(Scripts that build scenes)
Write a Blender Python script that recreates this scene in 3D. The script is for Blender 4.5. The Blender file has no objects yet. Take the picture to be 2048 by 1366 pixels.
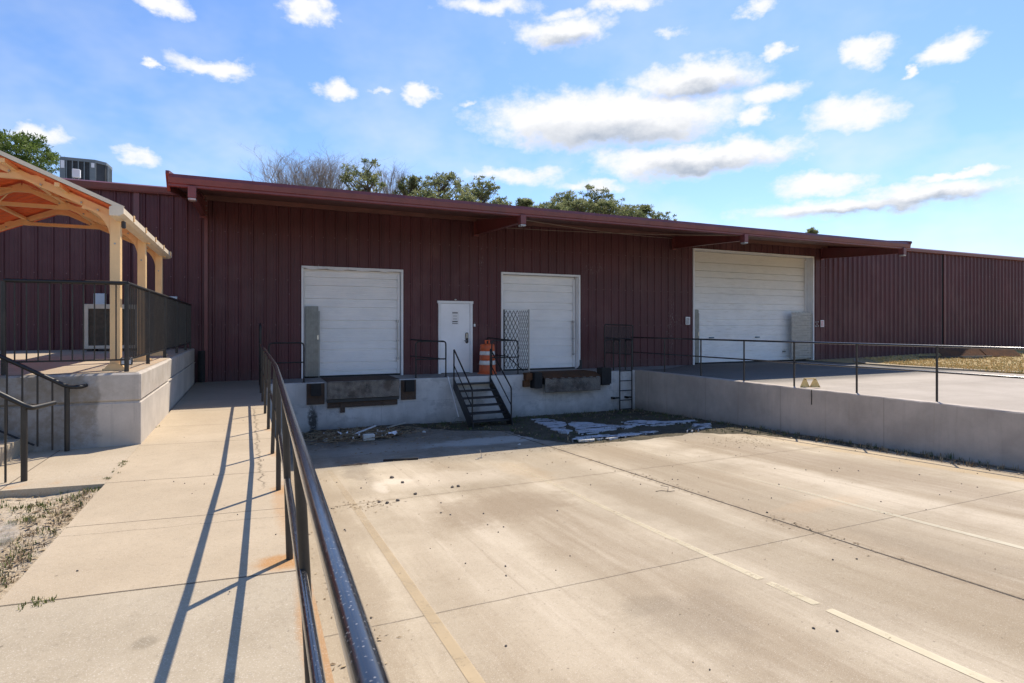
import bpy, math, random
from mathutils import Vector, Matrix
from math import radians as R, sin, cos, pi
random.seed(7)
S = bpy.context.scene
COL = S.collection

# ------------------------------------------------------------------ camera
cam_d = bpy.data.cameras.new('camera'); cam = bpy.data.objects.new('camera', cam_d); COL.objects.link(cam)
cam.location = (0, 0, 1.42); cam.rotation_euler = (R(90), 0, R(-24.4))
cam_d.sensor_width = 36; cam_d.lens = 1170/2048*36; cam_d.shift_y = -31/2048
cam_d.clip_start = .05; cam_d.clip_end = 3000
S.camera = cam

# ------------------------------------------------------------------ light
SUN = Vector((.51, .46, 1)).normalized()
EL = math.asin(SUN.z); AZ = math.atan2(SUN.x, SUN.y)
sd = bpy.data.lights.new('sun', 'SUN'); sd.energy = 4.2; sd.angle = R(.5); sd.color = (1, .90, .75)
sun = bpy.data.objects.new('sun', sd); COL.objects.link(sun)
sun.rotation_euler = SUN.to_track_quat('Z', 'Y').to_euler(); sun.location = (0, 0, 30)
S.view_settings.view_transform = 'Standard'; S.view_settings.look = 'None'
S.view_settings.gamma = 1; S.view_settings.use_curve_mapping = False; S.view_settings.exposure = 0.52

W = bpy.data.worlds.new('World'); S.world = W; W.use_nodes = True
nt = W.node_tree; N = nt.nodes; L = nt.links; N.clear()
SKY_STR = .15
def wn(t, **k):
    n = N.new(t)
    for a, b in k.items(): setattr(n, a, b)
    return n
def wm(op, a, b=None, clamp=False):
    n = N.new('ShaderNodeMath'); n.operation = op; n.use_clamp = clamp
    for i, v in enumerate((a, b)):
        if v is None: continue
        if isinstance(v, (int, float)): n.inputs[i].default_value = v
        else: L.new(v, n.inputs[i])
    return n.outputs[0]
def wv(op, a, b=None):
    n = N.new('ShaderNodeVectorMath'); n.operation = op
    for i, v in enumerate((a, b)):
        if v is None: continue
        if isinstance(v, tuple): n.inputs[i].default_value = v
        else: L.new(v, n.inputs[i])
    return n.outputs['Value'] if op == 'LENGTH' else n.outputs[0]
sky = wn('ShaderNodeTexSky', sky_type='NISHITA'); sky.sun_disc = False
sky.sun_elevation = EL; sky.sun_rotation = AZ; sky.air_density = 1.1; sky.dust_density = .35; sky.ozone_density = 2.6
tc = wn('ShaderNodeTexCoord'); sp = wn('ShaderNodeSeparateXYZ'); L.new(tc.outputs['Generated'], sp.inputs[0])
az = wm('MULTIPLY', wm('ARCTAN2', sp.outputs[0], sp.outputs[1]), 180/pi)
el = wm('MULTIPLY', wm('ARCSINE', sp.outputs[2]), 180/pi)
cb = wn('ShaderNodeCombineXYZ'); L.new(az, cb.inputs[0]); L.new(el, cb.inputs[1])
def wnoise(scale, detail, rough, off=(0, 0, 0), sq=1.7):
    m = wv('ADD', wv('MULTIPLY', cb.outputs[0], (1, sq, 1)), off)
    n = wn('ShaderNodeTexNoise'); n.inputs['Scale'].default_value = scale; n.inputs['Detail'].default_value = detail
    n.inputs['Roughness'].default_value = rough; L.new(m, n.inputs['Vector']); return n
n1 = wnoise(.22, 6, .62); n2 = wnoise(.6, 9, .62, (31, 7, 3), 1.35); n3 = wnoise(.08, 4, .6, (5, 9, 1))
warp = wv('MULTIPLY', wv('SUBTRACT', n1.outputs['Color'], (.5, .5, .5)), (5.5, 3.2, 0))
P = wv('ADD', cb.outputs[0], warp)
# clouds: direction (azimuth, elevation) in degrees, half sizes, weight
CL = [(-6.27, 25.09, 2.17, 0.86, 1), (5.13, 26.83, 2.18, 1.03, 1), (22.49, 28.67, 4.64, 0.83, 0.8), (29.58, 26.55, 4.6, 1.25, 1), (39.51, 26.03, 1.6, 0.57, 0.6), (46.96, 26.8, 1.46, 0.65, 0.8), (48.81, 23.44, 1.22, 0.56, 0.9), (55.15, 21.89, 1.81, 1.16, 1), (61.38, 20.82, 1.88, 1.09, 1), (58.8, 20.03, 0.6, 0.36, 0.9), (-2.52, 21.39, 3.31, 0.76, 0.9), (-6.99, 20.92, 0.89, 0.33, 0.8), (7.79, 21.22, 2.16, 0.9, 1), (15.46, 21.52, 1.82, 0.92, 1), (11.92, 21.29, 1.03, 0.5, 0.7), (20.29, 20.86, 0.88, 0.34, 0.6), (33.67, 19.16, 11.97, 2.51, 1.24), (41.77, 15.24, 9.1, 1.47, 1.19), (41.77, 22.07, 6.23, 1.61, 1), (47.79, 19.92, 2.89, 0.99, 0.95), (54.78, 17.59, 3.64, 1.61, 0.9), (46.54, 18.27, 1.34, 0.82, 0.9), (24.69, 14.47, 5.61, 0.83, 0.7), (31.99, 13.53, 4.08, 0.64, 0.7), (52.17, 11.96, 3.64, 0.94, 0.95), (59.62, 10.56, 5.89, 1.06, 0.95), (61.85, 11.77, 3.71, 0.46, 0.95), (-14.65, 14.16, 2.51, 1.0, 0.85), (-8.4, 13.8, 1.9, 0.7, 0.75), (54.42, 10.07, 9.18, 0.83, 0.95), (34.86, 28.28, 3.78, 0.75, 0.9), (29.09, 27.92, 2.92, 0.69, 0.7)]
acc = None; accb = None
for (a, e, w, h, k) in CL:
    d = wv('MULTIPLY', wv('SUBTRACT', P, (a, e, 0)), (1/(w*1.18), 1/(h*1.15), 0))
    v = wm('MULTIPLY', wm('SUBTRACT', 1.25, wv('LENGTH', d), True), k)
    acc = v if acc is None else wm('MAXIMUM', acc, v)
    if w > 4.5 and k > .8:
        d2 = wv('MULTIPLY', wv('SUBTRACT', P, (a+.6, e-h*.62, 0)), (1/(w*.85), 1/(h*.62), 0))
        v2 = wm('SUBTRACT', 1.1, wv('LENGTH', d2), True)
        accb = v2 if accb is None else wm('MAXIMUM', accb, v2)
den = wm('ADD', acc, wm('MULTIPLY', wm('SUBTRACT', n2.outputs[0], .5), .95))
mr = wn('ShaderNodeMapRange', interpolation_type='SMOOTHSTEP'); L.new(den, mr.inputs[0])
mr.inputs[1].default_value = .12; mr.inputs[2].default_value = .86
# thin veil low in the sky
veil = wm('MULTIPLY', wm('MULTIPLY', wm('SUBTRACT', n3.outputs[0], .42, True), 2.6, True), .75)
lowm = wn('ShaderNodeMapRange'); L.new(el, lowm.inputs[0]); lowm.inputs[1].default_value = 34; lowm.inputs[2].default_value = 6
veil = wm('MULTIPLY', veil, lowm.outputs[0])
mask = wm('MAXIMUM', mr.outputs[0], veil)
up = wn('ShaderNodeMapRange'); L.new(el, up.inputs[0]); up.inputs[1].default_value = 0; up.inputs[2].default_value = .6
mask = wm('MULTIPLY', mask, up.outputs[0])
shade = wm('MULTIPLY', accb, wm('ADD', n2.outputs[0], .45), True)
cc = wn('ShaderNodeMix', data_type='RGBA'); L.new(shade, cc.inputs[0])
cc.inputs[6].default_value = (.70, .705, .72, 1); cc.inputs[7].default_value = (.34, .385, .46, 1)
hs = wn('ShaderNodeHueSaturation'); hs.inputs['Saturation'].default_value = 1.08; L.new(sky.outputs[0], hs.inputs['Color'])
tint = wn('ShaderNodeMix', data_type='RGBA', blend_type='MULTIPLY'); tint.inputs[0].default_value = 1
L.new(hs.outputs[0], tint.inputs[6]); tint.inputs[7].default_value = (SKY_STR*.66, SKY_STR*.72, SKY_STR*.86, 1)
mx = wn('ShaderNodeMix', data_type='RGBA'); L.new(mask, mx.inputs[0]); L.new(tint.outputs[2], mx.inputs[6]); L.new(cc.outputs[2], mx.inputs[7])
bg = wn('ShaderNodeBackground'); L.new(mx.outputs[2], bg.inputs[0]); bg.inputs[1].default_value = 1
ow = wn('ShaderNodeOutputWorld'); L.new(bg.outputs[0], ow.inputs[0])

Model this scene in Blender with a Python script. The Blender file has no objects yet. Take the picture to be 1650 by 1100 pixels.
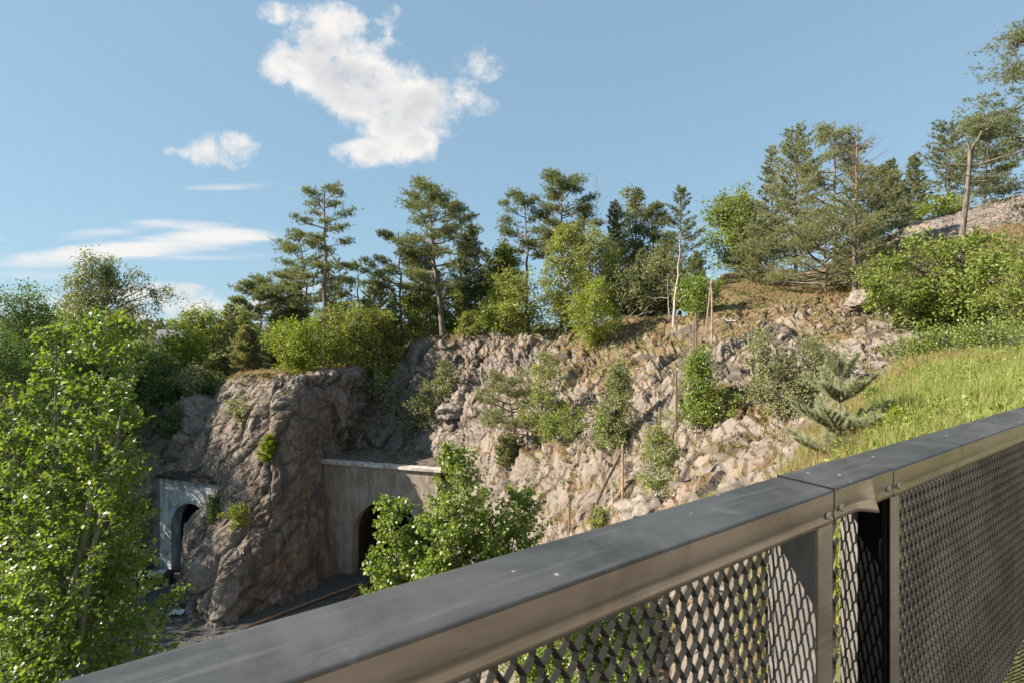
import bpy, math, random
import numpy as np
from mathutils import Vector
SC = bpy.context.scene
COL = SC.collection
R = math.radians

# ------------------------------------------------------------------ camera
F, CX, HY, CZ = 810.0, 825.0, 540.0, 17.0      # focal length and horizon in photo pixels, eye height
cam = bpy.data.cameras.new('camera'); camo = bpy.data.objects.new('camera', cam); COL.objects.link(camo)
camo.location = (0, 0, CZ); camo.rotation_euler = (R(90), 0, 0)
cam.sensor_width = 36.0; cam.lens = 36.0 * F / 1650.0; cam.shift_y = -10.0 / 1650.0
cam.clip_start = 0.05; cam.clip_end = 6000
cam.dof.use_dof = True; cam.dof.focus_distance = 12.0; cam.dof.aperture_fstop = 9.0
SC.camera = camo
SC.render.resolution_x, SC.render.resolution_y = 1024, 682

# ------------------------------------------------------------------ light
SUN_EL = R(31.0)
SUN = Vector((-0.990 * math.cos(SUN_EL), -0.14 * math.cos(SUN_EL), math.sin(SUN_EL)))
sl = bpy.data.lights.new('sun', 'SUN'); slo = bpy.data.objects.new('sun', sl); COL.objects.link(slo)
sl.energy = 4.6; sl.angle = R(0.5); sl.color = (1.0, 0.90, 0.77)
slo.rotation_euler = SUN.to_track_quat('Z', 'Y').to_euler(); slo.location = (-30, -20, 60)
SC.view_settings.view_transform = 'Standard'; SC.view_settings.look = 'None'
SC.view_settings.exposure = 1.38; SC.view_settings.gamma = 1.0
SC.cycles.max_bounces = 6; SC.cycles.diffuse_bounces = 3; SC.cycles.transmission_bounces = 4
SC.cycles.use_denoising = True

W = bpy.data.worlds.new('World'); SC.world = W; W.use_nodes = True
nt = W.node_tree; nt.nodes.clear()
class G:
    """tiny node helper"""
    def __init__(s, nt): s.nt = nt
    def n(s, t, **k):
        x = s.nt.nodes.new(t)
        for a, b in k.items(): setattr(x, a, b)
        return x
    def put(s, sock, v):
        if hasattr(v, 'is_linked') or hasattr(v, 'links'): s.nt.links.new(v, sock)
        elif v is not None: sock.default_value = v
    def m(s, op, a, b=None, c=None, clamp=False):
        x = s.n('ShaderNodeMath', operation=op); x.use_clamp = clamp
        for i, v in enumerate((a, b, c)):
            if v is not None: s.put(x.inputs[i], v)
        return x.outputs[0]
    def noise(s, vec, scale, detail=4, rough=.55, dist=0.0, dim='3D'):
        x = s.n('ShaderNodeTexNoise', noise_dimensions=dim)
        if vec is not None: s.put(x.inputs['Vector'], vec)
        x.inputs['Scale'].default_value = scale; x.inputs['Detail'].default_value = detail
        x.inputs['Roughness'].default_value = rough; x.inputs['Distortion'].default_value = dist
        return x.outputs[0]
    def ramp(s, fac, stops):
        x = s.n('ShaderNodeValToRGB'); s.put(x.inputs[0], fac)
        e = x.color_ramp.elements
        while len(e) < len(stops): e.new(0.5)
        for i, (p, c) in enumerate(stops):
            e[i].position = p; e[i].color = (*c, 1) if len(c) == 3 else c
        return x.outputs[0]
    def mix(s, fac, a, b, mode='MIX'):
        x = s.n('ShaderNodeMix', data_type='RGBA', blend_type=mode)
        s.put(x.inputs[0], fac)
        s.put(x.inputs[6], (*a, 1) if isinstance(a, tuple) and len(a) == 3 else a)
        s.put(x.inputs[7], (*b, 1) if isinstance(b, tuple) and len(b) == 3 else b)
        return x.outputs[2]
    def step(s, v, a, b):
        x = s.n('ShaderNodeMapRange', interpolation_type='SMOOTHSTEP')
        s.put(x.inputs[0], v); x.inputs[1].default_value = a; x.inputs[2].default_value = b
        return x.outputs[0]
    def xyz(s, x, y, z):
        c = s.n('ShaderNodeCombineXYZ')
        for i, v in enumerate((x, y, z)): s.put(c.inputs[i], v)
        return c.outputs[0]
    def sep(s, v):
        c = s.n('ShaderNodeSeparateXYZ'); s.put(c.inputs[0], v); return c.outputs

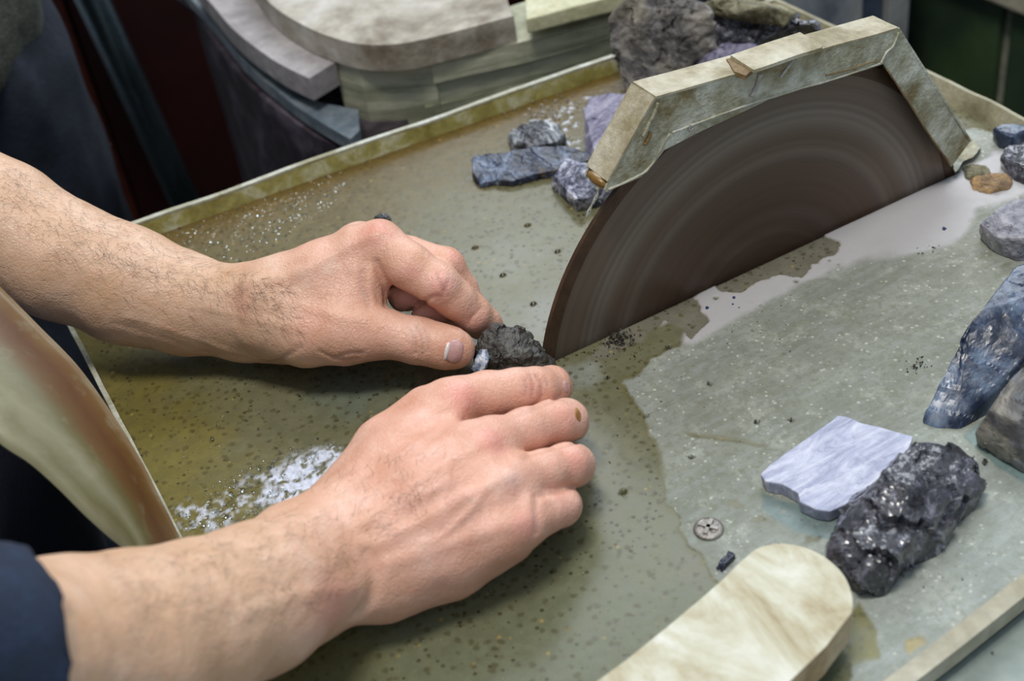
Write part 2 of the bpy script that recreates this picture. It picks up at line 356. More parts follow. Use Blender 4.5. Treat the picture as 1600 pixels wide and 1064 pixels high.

* **Given request**
Copy each line that contains the word "pixels".

* **Written answer**
Write a Blender Python script that recreates this scene in 3D. The script is for Blender 4.5. The Blender file has no objects yet. Take the picture to be 2048 by 1366 pixels.
Model this scene in Blender with a Python script. The Blender file has no objects yet. Take the picture to be 1650 by 1100 pixels.
F, CX, HY, CZ = 810.0, 825.0, 540.0, 17.0      # focal length and horizon in photo pixels, eye height
Write part 2 of the bpy script that recreates this picture. It picks up at line 356. More parts follow. Use Blender 4.5. Treat the picture as 1600 pixels wide and 1064 pixels high.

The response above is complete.